Im finding this all interesting i cant see point in more than 1 router as options in router can block services but using second router with firewall may be safest.
Anyway i was wondering if its possible to have a wired lan & wireless card in same pc allowing most programs to use wired for printing excel etc & firefox/opera to use wifi internet wireless connection. Now the reason being the wired network is routed via usa ip but i have access to a uk ip via wi-fi so i want to use uk ip for internet where other work programs use a usa server. Is it possible if so how do i do it?


Not really enough detail here to answer this accurately. You never mention, for example, if each of these internet connections are directly from the PC, or indirectly through different routers, or whether they use the same or different subnets, etc. But I’ll try to provide some general guidance anyway.

You have to realize that Windows exhibits specific behaviors wrt networking. If you have more than one network adapter, and both are configured for the same subnet, Windows will always use the one w/ the highest priority and/or best metric, and completely ignore the other. Also, you can only have one default gateway. Here again, if you have more than one internet gateway, Windows will always use the one w/ the highest priority and/or best metric and ignore the other. Finally, Windows generally doesn’t allow applications (services yes, but not applications) to decide which network adapter/interface will be used for communications. These decisions are made by Windows “below” the application level. IOW, you can only “influence” what will happen by understanding how Windows makes its decisions wrt networking and thus configuring your network resources accordingly.

So basically what I’m saying is, it’s not that easy to make some applications use wire, and the others use wireless. Windows just isn’t designed to allow that type of granularity to applications. Just think how complicated configuration could become (it’s tough enough as it is) if it did!

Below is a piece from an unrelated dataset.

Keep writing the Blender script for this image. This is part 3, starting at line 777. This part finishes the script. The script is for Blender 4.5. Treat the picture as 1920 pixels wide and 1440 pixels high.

What I have suggested to others is to use a VM (virtual machine), such as VirtualBox. Because you can control which network adapters are exposed to guest VMs, you could use one network adapter on the host (the one you know Windows will use by default based on the above behaviors) and only give access to the other network adapter in the VM. You thus have/maintain network separation at the OS level and can segregate your applications according to the VM w/ the appropriate network interface. Of course, you could do the same thing using another physical computer, but a VM makes it far more practical for most ppl.